A Dubuque County zoning designation for homes in traditionally agricultural areas has been used on more than 200 acres in the past several years and is now a consistently popular option for rural residents.
According to Dubuque County Zoning Administrator Tammy Henry, A-2 zoning is a method by which the owners of agricultural land (zoned A-1 in the county) can separate out a few acres of a farm to be rezoned for sale, financing or single-residence development.
“They try to keep them under two acres if it’s a new lot for a new home,” she said. “Anything else is based on the (existing) home and dwelling.”
Henry said the reason for the zoning ordinance is to help keep family farms within families.
“So, this is not about development,” she said. “It’s about not losing our farm ground.”
But, A-2 zoning was a touchy subject shortly after the Dubuque County Board of Supervisors of 2012 and 2013 were developing it.
In 2014, the Dubuque County Board of Supervisors faced a lawsuit from a couple who had been denied an A-2 rezoning due to their application not meeting the spirit of the ordinance. As a result, the county was required to grant the couple the rezoning — until an appeals court judge reversed the order.
“There were a couple of cases that made them sit back and wait on it,” Henry said. “So, it really started up heavy after 2015.”
From 2016 to the end of November, 110 applicants succeeded in rezoning a collective 210 acres of Dubuque County farmland to A-2. They averaged 1.9 acres per lot.
For context, Dubuque County GIS Project Coordinator Jeff Miller told the Telegraph Herald that there was approximately 510 square miles, or 326,400 acres, of farmland in Dubuque County, not counting crops being grown on residential land.
Henry said people want the A-2 zoning for various reasons, but that most often it is a young farmer moving back to help with a family farm operation.
“People get older. They’re not able to do all the work they used to,” she said. “So their children need to move closer so that they can be more hands on, not have to travel miles to milk or do the fieldwork.”
Amanda Schlemme works her family’s farm — cattle, hogs and row crops — outside Cascade and secured an A-2 rezoning from the Board of Supervisors last week to construct a new home there.
“Right now, we live in town,” she told the Telegraph Herald. “Moving closer, we will literally be right across from the shop, right where everything happens.”
Financial realities of today have a lot to do with families choosing this path, according to Henry.
“Young families aren’t able to go the banks and get the money to get the kinds of loans you need to start out farming,” she said. “A lot of times the banks won’t give them the loan for a 40-acre piece, but they will give them a loan on a 2-acre piece with a house. So, they get closer and continue to work on the farm like they have.”

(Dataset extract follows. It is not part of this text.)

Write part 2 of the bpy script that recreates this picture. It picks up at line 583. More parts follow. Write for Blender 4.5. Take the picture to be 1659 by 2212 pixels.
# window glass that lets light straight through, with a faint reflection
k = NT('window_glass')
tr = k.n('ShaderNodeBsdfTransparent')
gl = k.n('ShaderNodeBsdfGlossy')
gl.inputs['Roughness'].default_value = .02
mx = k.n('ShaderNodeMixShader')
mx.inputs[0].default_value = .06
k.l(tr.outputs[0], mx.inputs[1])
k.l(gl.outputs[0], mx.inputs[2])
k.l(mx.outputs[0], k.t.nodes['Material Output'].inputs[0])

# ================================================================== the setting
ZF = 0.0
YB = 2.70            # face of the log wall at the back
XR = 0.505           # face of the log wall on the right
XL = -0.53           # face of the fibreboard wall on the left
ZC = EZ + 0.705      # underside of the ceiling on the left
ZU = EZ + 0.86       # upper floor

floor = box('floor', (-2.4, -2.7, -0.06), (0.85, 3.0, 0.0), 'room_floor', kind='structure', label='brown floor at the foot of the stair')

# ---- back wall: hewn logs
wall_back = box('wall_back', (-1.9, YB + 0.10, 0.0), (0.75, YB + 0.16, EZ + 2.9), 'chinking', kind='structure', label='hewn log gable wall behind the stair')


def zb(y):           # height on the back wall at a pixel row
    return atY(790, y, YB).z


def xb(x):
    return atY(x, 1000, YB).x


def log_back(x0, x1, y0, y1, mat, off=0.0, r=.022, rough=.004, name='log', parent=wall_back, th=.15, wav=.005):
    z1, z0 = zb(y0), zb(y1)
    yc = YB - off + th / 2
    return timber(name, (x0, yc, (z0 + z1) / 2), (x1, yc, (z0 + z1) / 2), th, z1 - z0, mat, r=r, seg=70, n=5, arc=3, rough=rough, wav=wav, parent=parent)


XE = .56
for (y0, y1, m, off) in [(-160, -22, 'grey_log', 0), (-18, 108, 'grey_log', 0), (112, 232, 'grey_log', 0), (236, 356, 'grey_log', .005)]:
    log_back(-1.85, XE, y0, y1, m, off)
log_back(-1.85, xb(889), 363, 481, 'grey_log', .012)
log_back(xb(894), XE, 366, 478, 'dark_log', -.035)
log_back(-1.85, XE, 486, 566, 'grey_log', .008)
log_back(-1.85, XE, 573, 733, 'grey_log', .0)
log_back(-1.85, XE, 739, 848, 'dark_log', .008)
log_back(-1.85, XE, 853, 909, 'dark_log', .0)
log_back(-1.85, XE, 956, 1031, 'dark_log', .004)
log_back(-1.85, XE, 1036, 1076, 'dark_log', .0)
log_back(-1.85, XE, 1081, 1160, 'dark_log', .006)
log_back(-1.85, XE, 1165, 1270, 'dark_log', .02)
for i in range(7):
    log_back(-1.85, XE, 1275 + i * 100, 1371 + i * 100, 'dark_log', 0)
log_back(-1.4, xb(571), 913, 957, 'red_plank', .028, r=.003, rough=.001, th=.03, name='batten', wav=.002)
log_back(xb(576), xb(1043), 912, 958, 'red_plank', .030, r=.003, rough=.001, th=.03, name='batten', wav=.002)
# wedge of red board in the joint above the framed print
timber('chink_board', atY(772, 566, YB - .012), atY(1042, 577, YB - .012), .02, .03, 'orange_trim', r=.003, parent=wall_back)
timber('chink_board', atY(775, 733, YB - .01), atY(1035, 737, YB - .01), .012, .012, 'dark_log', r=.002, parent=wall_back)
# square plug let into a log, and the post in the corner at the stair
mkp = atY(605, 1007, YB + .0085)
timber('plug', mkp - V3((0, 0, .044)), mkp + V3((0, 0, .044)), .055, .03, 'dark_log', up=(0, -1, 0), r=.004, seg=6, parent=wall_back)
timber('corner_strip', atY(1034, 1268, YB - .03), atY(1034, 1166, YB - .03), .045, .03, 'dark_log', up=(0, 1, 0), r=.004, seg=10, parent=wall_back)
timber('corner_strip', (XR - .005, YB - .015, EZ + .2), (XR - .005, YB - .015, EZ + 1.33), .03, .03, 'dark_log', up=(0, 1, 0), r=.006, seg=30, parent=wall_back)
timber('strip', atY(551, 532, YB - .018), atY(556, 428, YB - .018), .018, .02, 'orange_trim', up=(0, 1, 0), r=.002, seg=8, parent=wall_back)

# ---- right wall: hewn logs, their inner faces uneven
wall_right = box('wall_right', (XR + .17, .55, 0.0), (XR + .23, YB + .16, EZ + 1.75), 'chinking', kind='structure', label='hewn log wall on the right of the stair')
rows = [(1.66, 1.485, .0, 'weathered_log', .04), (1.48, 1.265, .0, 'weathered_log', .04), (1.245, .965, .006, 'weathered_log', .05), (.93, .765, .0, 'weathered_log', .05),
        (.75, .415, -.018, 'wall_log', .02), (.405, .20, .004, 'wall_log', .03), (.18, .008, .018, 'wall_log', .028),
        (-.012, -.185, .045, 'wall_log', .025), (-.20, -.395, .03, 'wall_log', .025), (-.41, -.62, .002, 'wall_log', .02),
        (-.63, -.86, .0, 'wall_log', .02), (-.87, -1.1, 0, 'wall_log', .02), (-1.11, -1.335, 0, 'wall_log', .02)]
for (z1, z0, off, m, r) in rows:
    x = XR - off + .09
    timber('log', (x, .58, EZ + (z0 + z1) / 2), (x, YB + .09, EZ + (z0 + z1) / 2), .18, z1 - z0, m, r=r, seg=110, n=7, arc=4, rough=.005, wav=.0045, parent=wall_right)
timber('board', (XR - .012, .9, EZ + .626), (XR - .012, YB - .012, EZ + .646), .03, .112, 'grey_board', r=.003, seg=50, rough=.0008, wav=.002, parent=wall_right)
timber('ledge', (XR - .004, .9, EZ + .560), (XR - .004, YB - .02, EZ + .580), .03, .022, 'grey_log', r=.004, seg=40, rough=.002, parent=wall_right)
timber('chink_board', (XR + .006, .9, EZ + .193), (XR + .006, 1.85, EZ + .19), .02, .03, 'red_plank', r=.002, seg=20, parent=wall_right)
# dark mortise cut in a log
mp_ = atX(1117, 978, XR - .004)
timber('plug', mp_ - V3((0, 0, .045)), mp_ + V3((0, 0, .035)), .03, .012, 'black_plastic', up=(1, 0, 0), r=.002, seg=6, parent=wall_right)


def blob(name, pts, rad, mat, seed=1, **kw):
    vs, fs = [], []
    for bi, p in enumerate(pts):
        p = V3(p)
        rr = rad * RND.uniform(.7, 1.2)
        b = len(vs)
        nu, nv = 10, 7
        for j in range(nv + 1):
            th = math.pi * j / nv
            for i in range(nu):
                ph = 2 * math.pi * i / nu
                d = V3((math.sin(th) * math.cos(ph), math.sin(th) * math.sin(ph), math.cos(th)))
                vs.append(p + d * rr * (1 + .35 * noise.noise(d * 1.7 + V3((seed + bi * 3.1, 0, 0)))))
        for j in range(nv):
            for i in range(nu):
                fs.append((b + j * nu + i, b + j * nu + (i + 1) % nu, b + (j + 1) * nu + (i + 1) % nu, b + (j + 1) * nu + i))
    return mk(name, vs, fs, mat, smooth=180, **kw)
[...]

The A-2 ordinance does allow for other reasons for the rezoning, however.
The Board of Supervisors approved three other A-2 zoning requests last week.
One was for a family to sell the farmhouse that would be rezoned, but keep working the farm around it.
“They already have a farmstead to the east,” said David Schneider, representing the family. “They’re just setting it up so that if anything happens to him where he can’t keep going, he can sell that farm house.”
Another was for a farmer near Epworth to build his first home in the area after farming nearby land for some time.
Henry said another option is for selling a farm house, but keeping the farm around it.
Removing agricultural land for residential use or breaking a farmhouse away from the farm are not always popular concepts. A-2 rezoning has to make it through the Dubuque County Zoning Commission first, where not every application succeeds. Certain members are particularly cynical about the process.
“They ask for the purpose and intent,” Henry said. “The intent of the ordinance is to assist these young farmers and help out the older farmers.”
As A-2 continues to be popular for certain rural residents in the county, it is still new, with many people watching how it is used.